One additional design challenge was posed by deflection and vibration. Even more so than buildings, bridges are active structures. Loads imposed by traffic and environmental conditions already cause the Auckland Harbour Bridge to deflect by as much as 300 mm. To prevent SkyPath from increasing that distance, engineers imposed stringent deflection limits on the sandwich composite floor panels. Practically, that meant a high degree of stiffness: Panels should deflect 1 mm or less when subjected to a mid-point load of 1.5 k/N. Engineers also analyzed the bridge’s natural vibration frequency to ensure that pedestrian traffic on SkyPath would not create frequencies at or near that value.

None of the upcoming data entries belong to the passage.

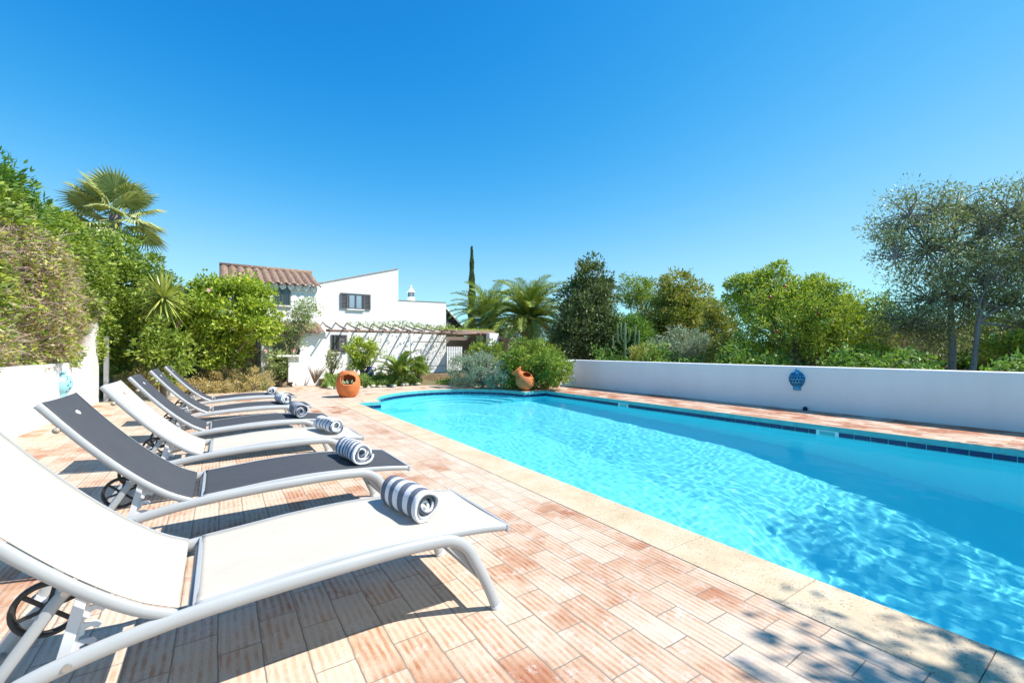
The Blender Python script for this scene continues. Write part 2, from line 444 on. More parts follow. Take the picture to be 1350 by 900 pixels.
lw = empty('garden_wall', (-2.42, 10, 0), 0, 'white rendered garden wall under the dry hedge at the left', 'wall')
MB().box(-.22, 0, -8, 3.6, -.1, 1.0).build('wall_run', mat_plaster('dripped_plaster', (.80,.79,.77), .15, drips=1.0), lw, bevel=.02)
def mat_drip():
    return mat_plaster('weathered_plaster', (.70,.69,.66), .35)
MB().box(-.30, .02, 3.6, 4.15, -.1, 1.9).build('pillar', mat_drip(), lw, bevel=.02)
M_GALV = simple('galvanised_steel', (.36,.37,.38), .45, .12, 12, metal=.5)
pt = tag(MB().box(-.045,.045,-.045,.045,0,1.55).box(-.055,.055,-.055,.055,1.55,1.565).build('gate_post', M_GALV, None, bevel=.004),
   'grey metal post standing against the white pillar at the end of the left wall', 'post'); pt.location = (-2.28, 14.2, 0)

# pierced blue ceramic lanterns hung on the walls: half-round bodies against the wall
def lantern(loc, rz, h, wd, mat, label, lat):
    e = empty('wall_lantern', loc, rz, label, 'wall lantern')
    # local: -y is out from the wall, half lathe
    prof = [(.48,0),(.50,.06),(.47,.12),(.62,.20),(.82,.30),(.96,.42),(1.0,.52),(.97,.62),(.86,.72),(.66,.80),(.42,.86),(.2,.885)]
    n = 28; mb = MB(); vs = []
    rows = []
    for r, z in prof:
        rows.append([(r*wd/2*math.cos(-math.pi*k/n), r*wd*.42*math.sin(-math.pi*k/n), z*h) for k in range(n+1)])
    for rw in rows: vs += rw
    m = n+1; fs = [(i*m+k, i*m+k+1, (i+1)*m+k+1, (i+1)*m+k) for i in range(len(prof)-1) for k in range(n)]
    mb.add(vs, fs); mb.build('body', mat, e, smooth=True)
    top = MB().lathe([(.002,.885*h),(.09*wd,.885*h),(.07*wd,.90*h),(.12*wd,.925*h),(.14*wd,.95*h),(.09*wd,.98*h),(.002,1.0*h)], 14, (0,-.05*wd,0)); top.build('finial', mat, e, smooth=True)
    # dark pierced openings set just proud of the skin
    hb = MB()
    def skin(t, zz):
        import bisect
        zs = [p[1] for p in prof]; i = max(1, min(len(zs)-1, bisect.bisect(zs, zz))); f = (zz-zs[i-1])/(zs[i]-zs[i-1]); r = prof[i-1][0]*(1-f)+prof[i][0]*f
        return Vector((r*wd/2*math.cos(-t)*1.02, r*wd*.42*math.sin(-t)*1.02-.002, zz*h))
    for j in range(4 if lat else 5):
        zc = (.29+.15*j) if lat else .26+.115*j
        k = 7 if lat else 5
        for i in range(k):
            t = math.pi*(.10+.80*(i+(.5 if j%2 else 0))/(k)); s_ = .085 if lat else .07
            if not lat and (i+j)%2: continue
            P = [skin(t-s_*1.6, zc), skin(t, zc-s_*.8), skin(t+s_*1.6, zc), skin(t, zc+s_*.8)]
            if lat: MB().add(P, [(0,1,2,3)]).build('opening', M_HOLE, e, fixn=False)
            else:
                P = [skin(t-s_*2.2, zc+.03), skin(t-.3*s_, zc-.035), skin(t+s_*1.8, zc-.045), skin(t+.2*s_, zc+.02)]; MB().add(P, [(0,1,2,3)]).build('opening', M_HOLE, e, fixn=False)
    return e
M_HOLE = simple('dark_opening', (.01,.02,.05), .8)
M_LBLUE = simple('blue_glaze', (.02,.27,.52), .25, .3, 25, bump=.1)
M_LAQUA = simple('pale_aqua_glaze', (.28,.62,.72), .35, .12, 25, bump=.1)
p = at(1051, 513, X=10.1); q = at(1051, 487, X=10.1)
lantern((10.098, p.y, p.z-.02), R(-90), q.z-p.z+.04, .31, M_LBLUE, 'round blue pierced ceramic lantern hung on the long wall behind the pool', True)
p = at(93, 524, X=-2.30); q = at(93, 489, X=-2.30)
lantern((-2.418, p.y, p.z), R(90), q.z-p.z, .36, M_LAQUA, 'pale aqua ceramic lantern hung on the white wall under the hedge', False)
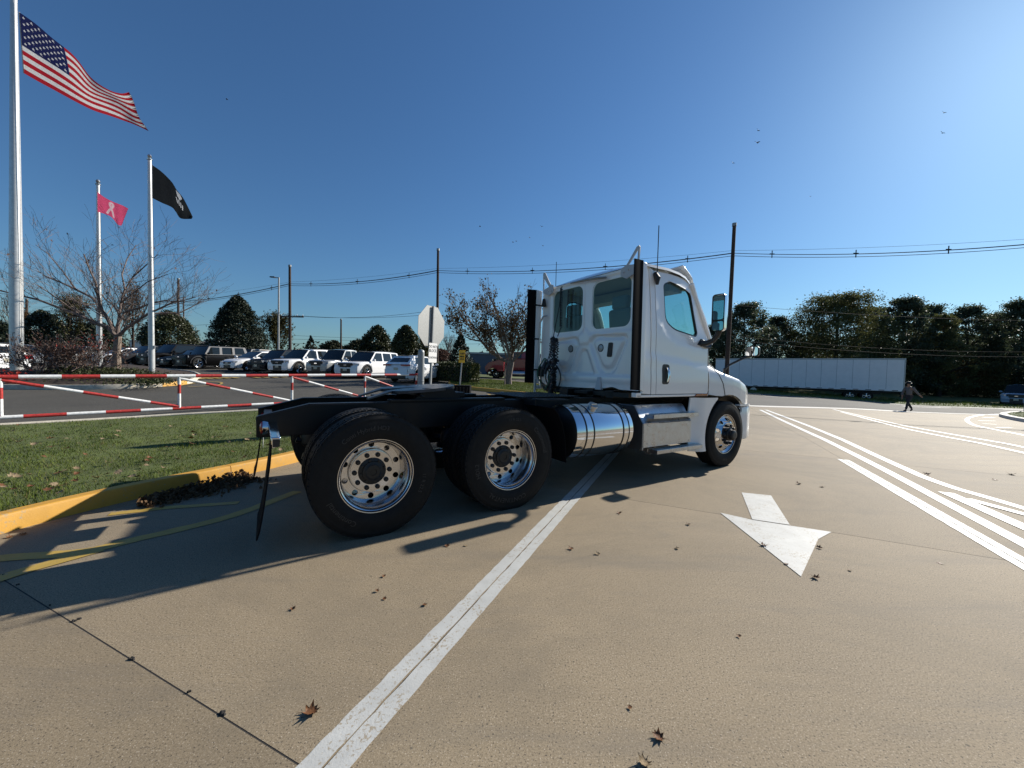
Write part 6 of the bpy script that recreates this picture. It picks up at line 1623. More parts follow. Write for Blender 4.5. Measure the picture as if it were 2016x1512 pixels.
# ---- buildings far behind
def building(name, x0, x1, Y, z1, depth, m, label, roof=None, rm=None, windows=0):
    a, b = ray(x0, 700), ray(x1, 700); X0, X1 = a.x / a.y * Y, b.x / b.y * Y; zb0 = hgt((X0 + X1) / 2, Y) - .5
    root = empty(name, ((X0 + X1) / 2, Y + depth / 2, zb0), 0, label, 'building'); w, h = X1 - X0, z1 - zb0
    mb = MB(); mb.box((0, 0, h / 2), (w, depth, h)); mb.build('wall', m, root)
    mb = MB()
    if roof: mb.hexa([(-w / 2 - .4, -depth / 2 - .4, h), (w / 2 + .4, -depth / 2 - .4, h), (w / 2 + .4, depth / 2 + .4, h), (-w / 2 - .4, depth / 2 + .4, h), (-w / 2 + w * .2, -.3, h + roof), (w / 2 - w * .2, -.3, h + roof), (w / 2 - w * .2, .3, h + roof), (-w / 2 + w * .2, .3, h + roof)])
    else: mb.box((0, 0, h + .12), (w + .4, depth + .4, .3))
    mb.build('roof', rm or M['galv'], root)
    for i in range(windows):
        f = MB(); f.box((-w / 2 + w * (i + .5) / windows, -depth / 2 - .02, h * .55), (w / windows * .5, .06, h * .4)); fo = f.build('window', M['gate_white'], root)
        g = MB(); g.box((-w / 2 + w * (i + .5) / windows, -depth / 2 - .06, h * .55), (w / windows * .42, .03, h * .34)); g.build('pane', CG, fo)
building('warehouse', 925, 1075, 70, at(960, 697, 70).z, 18, mat('blue_grey_cladding', (.10, .11, .14), .7, var=.06, vscale=.5), 'low blue-grey warehouse wall behind the small leafy tree')
building('low_house', 386, 404, 88, at(395, 676, 88).z, 12, mat('house_wall', (.40, .38, .35), .8), 'low pale house with grey roof left of the big dark conifer', roof=1.4, rm=mat('shingle_grey', (.17, .16, .15), .9, var=.2), windows=2)
building('white_shed', 404, 425, 80, at(410, 672, 80).z, 10, mat('shed_white', (.7, .7, .7), .7), 'white shed wall touching the left side of the big dark conifer')
building('store_building', 255, 285, 90, at(270, 672, 90).z, 12, mat('store_wall', (.62, .60, .56), .8), 'pale low store building seen under the bare tree branches', windows=3)
# ================================================================== TREES AND PLANTS
LF = dict(
    spruce=mat_leaf('spruce_needles', (.016, .028, .015), (.036, .050, .024), .5, .6, .06, .3), holly=mat_leaf('evergreen_leaves', (.018, .03, .012), (.045, .06, .022), .6, .45, .08, .5),
    round=mat_leaf('round_evergreen_leaves', (.032, .044, .014), (.075, .082, .026), .6, .5, .15, .4), olive=mat_leaf('olive_leaves', (.060, .062, .016), (.12, .10, .028), .5, .6, .25, .3), oak=mat_leaf('oak_leaves', (.080, .095, .034), (.16, .16, .055), .35, .6, .42, .3),
    pine=mat_leaf('pine_needles', (.055, .080, .044), (.12, .14, .075), .4, .5, .45, .4), brown=mat_leaf('brown_leaves', (.085, .045, .016), (.17, .10, .035), .8, .7, .30, .2), rust=mat_leaf('rusty_leaves', (.10, .038, .018), (.15, .075, .03), .8, .7, .25, .2),
    red=mat_leaf('red_leaves', (.30, .02, .015), (.42, .05, .03), 2, .6, .35, .2), shrub=mat_leaf('shrub_leaves', (.085, .042, .03), (.17, .095, .066), 1.2, .7, .2, .2), cover=mat_leaf('ground_cover_leaves', (.030, .044, .012), (.072, .080, .022), 1.6, .6, .15, .3),
    hedge=mat_leaf('hedge_leaves', (.055, .072, .018), (.12, .13, .035), 1.5, .5, .15, .4), sparse=mat_leaf('thin_crown_leaves', (.085, .058, .022), (.17, .11, .045), .9, .6, .3, .3), far=mat_leaf('far_tree_leaves', (.03, .038, .022), (.075, .075, .04), .2, .8, .1, .1),
    dead=mat_leaf('dead_leaf', (.16, .055, .02), (.27, .13, .055), 9, .6, .2, .3), pale=mat_leaf('pale_dead_leaf', (.30, .21, .12), (.42, .33, .21), 9, .7, .2, .2), pile=mat_leaf('leaf_litter', (.10, .055, .03), (.24, .15, .08), 14, .8, .1, .2))
def quads(C, size, up=None, flat=0.0, asp=.55):
    """leaf-like quads at the points C"""
    n = len(C); C = np.asarray(C, float)
    a = NR.normal(size=(n, 3)); a /= np.linalg.norm(a, axis=1)[:, None] + 1e-9
    if flat: a[:, 2] *= (1 - flat); a /= np.linalg.norm(a, axis=1)[:, None] + 1e-9
    b = NR.normal(size=(n, 3)); b -= a * (a * b).sum(1)[:, None]; b /= np.linalg.norm(b, axis=1)[:, None] + 1e-9
    s = np.asarray(size).reshape(-1, 1) * np.ones((n, 1)) * NR.uniform(.6, 1.3, (n, 1))
    a = a * s * .5; b = b * s * .5 * asp
    V = np.stack([C - a, C + b * .9 - a * .1, C + a, C - b * .9 - a * .1], 1).reshape(-1, 3)
    return V, np.arange(n * 4).reshape(-1, 4)
def crown(name, C, size, m, parent, flat=0.0, asp=.55):
    V, F = quads(C, size, flat=flat, asp=asp); return np_mesh(name, V, F, m, parent)
def base_of(px, py_t, Y, py_b=745):
    b = at(px, py_b, Y); t = at(px, py_t, Y); z = hgt(b.x, b.y); return Vector((b.x, b.y, z)), t.z - z
def trunk(root, h, r, m, lean=(0, 0), n=10):
    mb = MB(); mb.tube([(lean[0] * q + .06 * math.sin(q * 7) * r, lean[1] * q, h * q) for q in np.linspace(0, 1, 8)], [r * (1.25 if q == 0 else 1) * (1 - .8 * q) for q in np.linspace(0, 1, 8)], n); return mb
def conifer(px, py_t, Y, wpx, label, n=9000, m='spruce', size=.22, droop=.25, jag=.22, group=None, name='spruce_tree', full=.86, base=.03):
    P, h = base_of(px, py_t, Y); rad = wpx / CAM_F * Y / 2
    root = empty(name, P, 0, label, 'tree', group)
    tm = trunk(root, h * .95, .035 * h / 2 + .06, M['bark_dark'])
    C = []; nb = int(n / 34)
    for i in range(nb):
        t = base + (1 - base) * (i + NR.random()) / nb; t = min(t, .995)
        rr = rad * min(1, (1 - t) / (1 - .16)) ** full * (1 - .35 * max(0, .16 - t) / .16) * (1 + jag * NR.uniform(-1, .75)) + .05
        a = NR.uniform(0, 2 * np.pi); k = 34
        q = NR.uniform(.25, 1, k) ** .6; w = NR.normal(0, .16, k) * (q * .9 + .25) * rr
        x = np.cos(a) * q * rr - np.sin(a) * w; y = np.sin(a) * q * rr + np.cos(a) * w
        z = t * h - droop * q * rr + .18 * rr * q ** 2 + NR.normal(0, .07 + .02 * rr, k)
        C.append(np.stack([x, y, z], 1))
        if i % 4 == 0: tm.tube([(0, 0, t * h), (np.cos(a) * rr * .8, np.sin(a) * rr * .8, t * h - droop * rr * .7)], [.03, .012], 4)
    tm.build('trunk', M['bark_dark'], root)
    C = np.concatenate(C); C[:, 2] = np.maximum(C[:, 2], .05)
    crown('crown', C, size, LF[m], root)
    return root
def rounded_tree(px, py_t, Y, wpx, label, n=9000, m='round', size=.22, group=None, name='evergreen_tree', shape=.5, base=.04):
    """a dense egg-shaped evergreen with leafy bumps"""
    P, h = base_of(px, py_t, Y); rad = wpx / CAM_F * Y / 2
    root = empty(name, P, 0, label, 'tree', group)
    trunk(root, h * .85, .16, M['bark_dark']).build('trunk', M['bark_dark'], root)
    nb = 230; n = int(n * 2.0); C = []
    for i in range(nb):
        t = NR.uniform(base, 1); a = NR.uniform(0, 2 * np.pi)
        prof = (math.sin(math.pi * min(1, (t + .12) / 1.12) ** 1.0) ** shape if t > .45 else (.84 + .16 * t / .45))
        if t > .45: prof = math.cos((t - .45) / .55 * math.pi / 2) ** .75
        rr = rad * prof * NR.uniform(.78, 1.02); k = n // nb
        s = rad * NR.uniform(.16, .30)
        d = NR.normal(size=(k, 3)); d /= np.linalg.norm(d, axis=1)[:, None]; d *= (NR.random((k, 1)) ** .4) * s
        C.append(np.array([np.cos(a) * rr * .9, np.sin(a) * rr * .9, t * (h - s * .6)]) + d)
    C = np.concatenate(C); C[:, 2] = np.maximum(C[:, 2], .05)
    crown('crown', C, size * 1.05, LF[m], root, asp=.75); return root
def branching(mb, p, d, L, r, depth, spread, rnd, tips, up=.12, wob=.22, nseg=4, mind=.012, kids=(2, 4)):
    pts, rs = [p.copy()], [r]
    q = p.copy(); d = d.copy()
    for i in range(nseg):
        d = (d + Vector((rnd.uniform(-wob, wob), rnd.uniform(-wob, wob), rnd.uniform(-wob, wob) + up * .5))).normalized()
        q = q + d * (L / nseg); pts.append(q.copy()); rs.append(max(r * (1 - .55 * (i + 1) / nseg), mind * .6))
    mb.tube(pts, rs, 5 if r > .03 else 3, cap=False)
    if depth == 0: tips.append((q, d)); return
    for k in range(rnd.randint(*kids)):
        i = rnd.randint(1, nseg); t = pts[i]
        ax = Vector((rnd.uniform(-1, 1), rnd.uniform(-1, 1), rnd.uniform(-.45, 1))).normalized()
        nd = (d * (1 - spread) + ax * spread + Vector((0, 0, up))).normalized()
        branching(mb, t, nd, L * rnd.uniform(.55, .82), rs[i] * .68, depth - 1, spread, rnd, tips, up, wob, max(2, nseg - (depth < 2)), mind, kids)
    nd = (d + Vector((rnd.uniform(-.2, .2), rnd.uniform(-.2, .2), .05))).normalized()
    branching(mb, q, nd, L * .72, rs[-1], depth - 1, spread, rnd, tips, up, wob, max(2, nseg - (depth < 2)), mind, kids)

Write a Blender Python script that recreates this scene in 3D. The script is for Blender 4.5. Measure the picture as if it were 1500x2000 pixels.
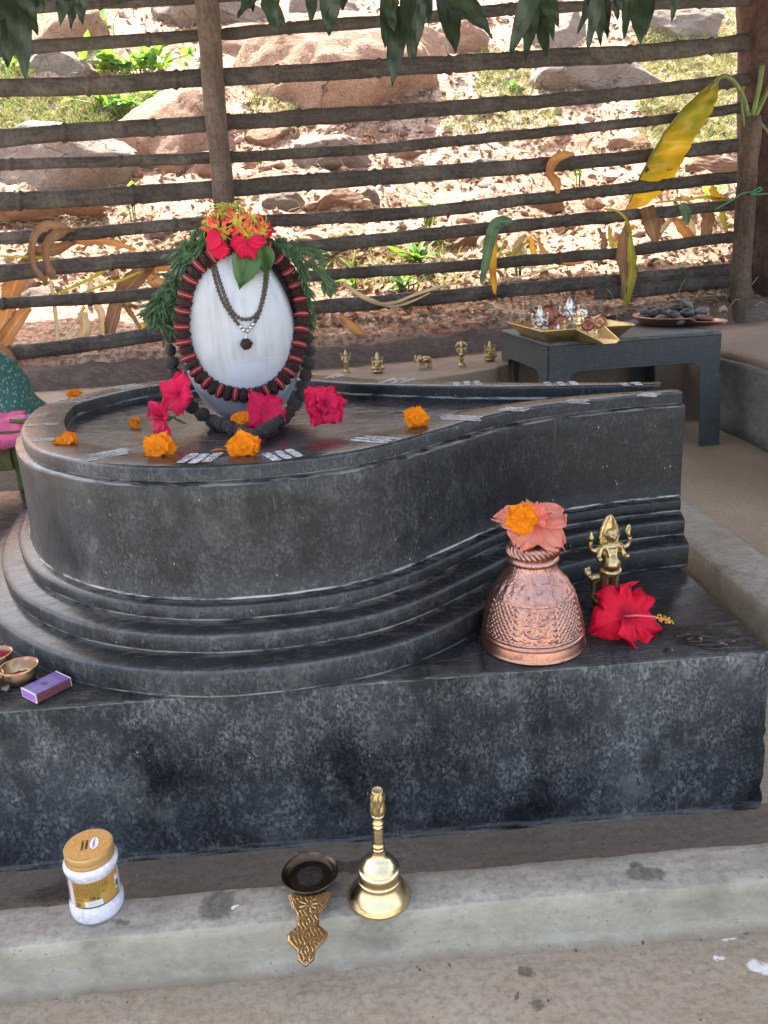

SkyPath’s low weight, shallow beam sections and relatively low modulus materials (E-glass) offered the potential for a “lively” structure where natural frequencies could occur in the same range as that created by groups of walkers or runners. To prevent this potential design flaw, designers hoped to maintain a first natural mode of vertical vibration for SkyPath greater than 5Hz. The closer spacing of the ribs across the navigation span made that target easier to hit.


Just one “yes” away

Assuming all goes according to plan, project approval is expected by May of this year. Reset’s Falconer says engineers then can knuckle down to final, detailed design work. A projected build window of six to eight months, made feasible by the modular design and construction, means SkyPath could be complete in 2016. The composites — 

aesthetically pleasing, inherently fatigue resistant and nearly impervious to environmental assault — ensure that SkyPath will be a durable, low-maintenance and popular piece of infrastructure.